By | Published on Tuesday 15 March 2016

Blurred Lines

Last month legal reps for Pharrell Williams and Robin Thicke told the US courts that Marvin Gaye’s family should take the $5.3 million they won in the headline-grabbing ‘Blurred Lines’ copyright case last year, bank the royalty cheques that will continue to come in now they own 50% of the song’s copyright, count their many blessings, and then royally fuck off.

OK, I’m paraphrasing ever so slightly for comedy effect. Did it work? Depends if you find “fuck off” in the middle of a report on copyright litigation amusing, I suppose. Though judges generally don’t like it when they find “fuck off” in the middle of court filings on copyright litigation. Which is why you pay those lawyers all that money I guess. To think of judicially acceptable ways to say “fuck off”. Which is exactly what legal reps for Williams and Thicke did last month. And it worked. The judge is now erring towards the “fuck off”.

This all relates to the previously reported claim for $3.5 million in legal costs filed by the Gaye family and their lawyers after winning the ‘Blurred Lines’ plagiarism case. Their chief attorney, Richard Busch, says that the Gaye family’s successful litigation against Williams and Thicke for ripping off Marvin Gaye track ‘Got To Give It Up’ on ‘Blurred Lines’ “encourages the meritorious prosecution of copyright claims”. But, he adds, if the ripped off are forced to pay their legal costs out of any winnings, that will stop said people from taking action, even if their copyright claim has a whole mountain of merit attached to it.

Perhaps more convincingly, Busch also points out that in this case Williams and Thicke went legal first, in bid to pre-empt any copyright claim against their hit, and in their original litigation they demanded the other side cover their legal costs. So, it was the terrible twosome who first put the prospect of the victor’s costs being covered on the table, so they can hardly complain now.

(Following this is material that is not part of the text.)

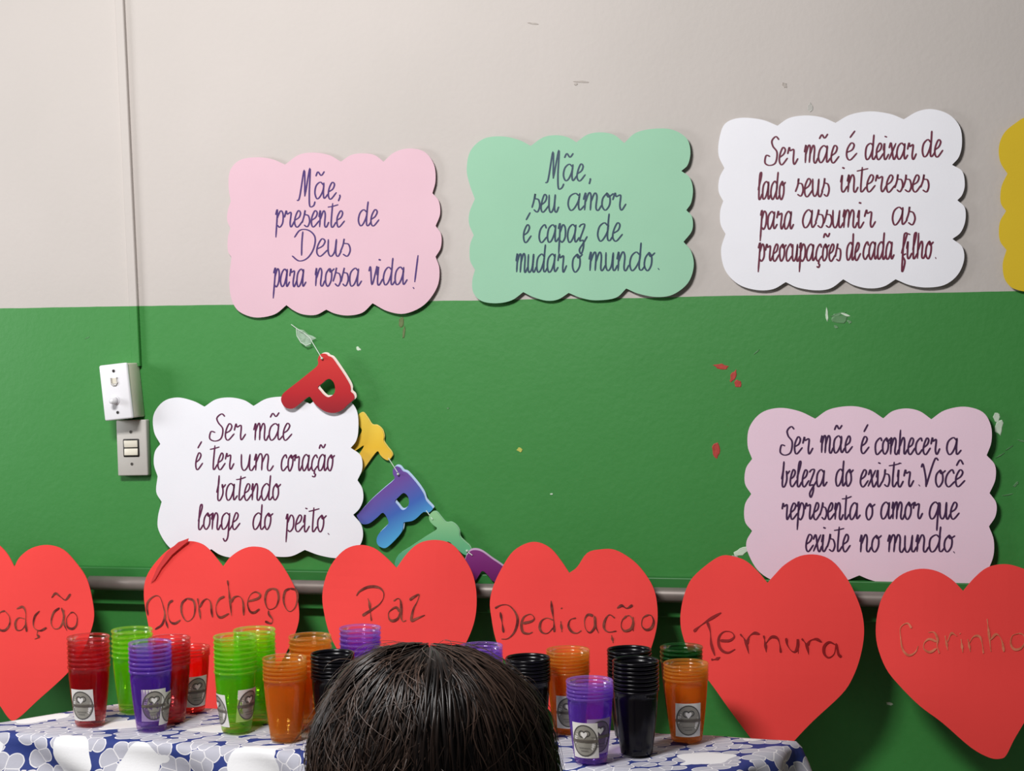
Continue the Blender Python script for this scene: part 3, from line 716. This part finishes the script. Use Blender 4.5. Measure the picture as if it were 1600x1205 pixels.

Or, in the words of Busch himself, according to The Hollywood Reporter: “They gambled and they lost and they should pay the consequences for doing so”.

However, the twosome’s own legal rep has been fighting Busch’s bid for another three and half million of his clients’ dosh. Howard King says that, actually, awarding legal costs in a case like this would set the dangerous precedent. Because the case “demarcated the boundaries of copyright law”. And – look at this – the costs the Gayes want covering include a six figure fee for the one musicologist they could find who’d testify that the late soul star’s family had a case. I mean, fuck off! So, yeah, they should fuck off. I’m paraphrasing again. Slightly.

“The fuck off option is looking appealing”, judge John A Kronstadt didn’t say yesterday. But he did say that he’s “not persuaded there should be an award of fees”. Which sounds like a win for King and his clients. The judge’s final ruling on the matter, though, is still pending, and will arrive in writing. Because it’s much more judicial to write the words “fuck off” than say it in court.